The Crime Prevention Research Center is run by former academic John Lott Jr. Listening to his thoughts on guns is akin to taking Lance Armstrong’s advice on clean living or tips from Chris Christie on talking with your inside voice. Lott has pretended to be a former female student—named Mary Rosh—online, who just loves and praises, well, John Lott. He fabricated an entire survey that “found” 98 percent of the time guns are used defensively. Pressed to show his work, he claimed his hard drive had eaten his homework. This is the company Clarke keeps.
And Clarke has served as a virtual Bering Land Bridge between the NRA and its counterpart in Russia, The Right to Bear Arms, taking a trip to the country almost exactly a year ago with a who’s who of NRA brass. Present on this bizarre excursion were ex-NRA President David Keene, NRA First Vice President Pete Brownell—who also just happens to run an enormous firearm accessory empire—and NRA Women’s Leadership Forum executive committee member Hilary Goldschlager.
Brownell, the NRA “Ring of Freedom” and The Right To Bear Arms paid for Clarke’s trip. When queried by the press, his office claimed it was a personal trip and they didn’t wish comment. Yet he filled out a Milwaukee County ethics disclosure form, which is unnecessary for trips of a personal nature (i.e. vacations).

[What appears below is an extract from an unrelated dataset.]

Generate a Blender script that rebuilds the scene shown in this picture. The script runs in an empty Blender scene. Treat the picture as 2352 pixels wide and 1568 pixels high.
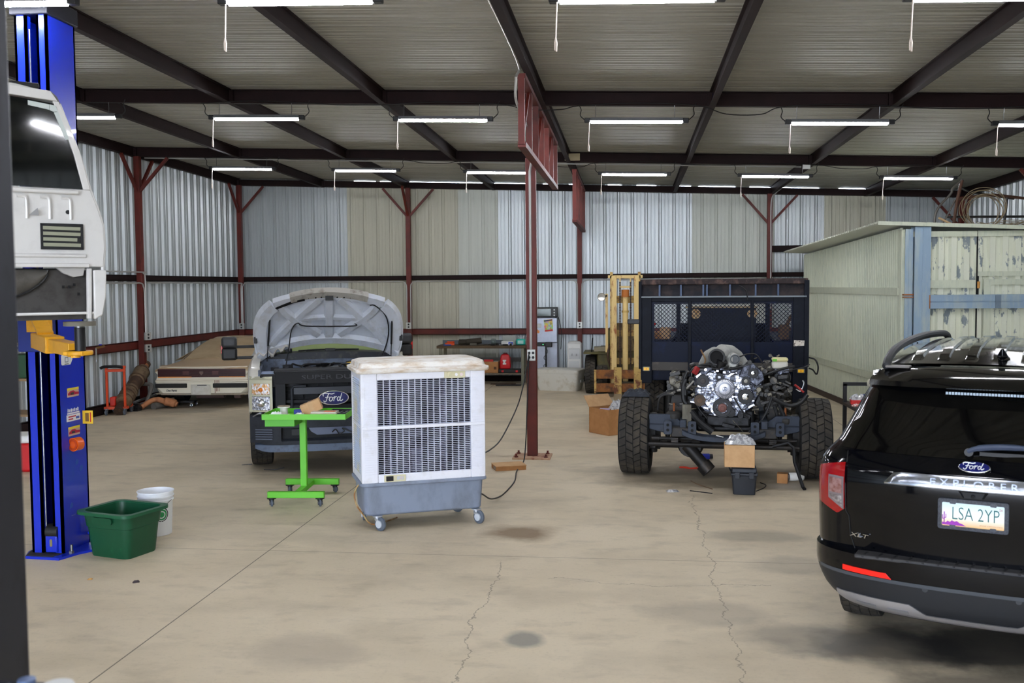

While in Russia, the group attended a conference put on by their domestic host. At the event, a speech was given by honorary The Right To Bear Arms member, Alexander Torshin, a former Russian Senator, NRA Life Member and close Putin ally, who was appointed deputy governor for Russia’s central bank by the Russian leader himself. At the most recent NRA Conference in Louisville, Kentucky, in May of this year, Sheriff Clarke tweeted a picture of himself with Donald Trump Jr., who was sitting at special guest Torshin’s table.
The idea of having someone so comfy with the Putinites and our own domestic arms lobby running an agency tasked, quite literally, with “keeping our country safe” seems somewhere south of insane.
We may have no choice but to live with the new sheriff in D.C. come Jan. 20. But if Trump then nominates Sheriff Clarke, the Senate—whose vote would be our only chance to stop him—must do all it can to keep him as far away from the Potomac as possible.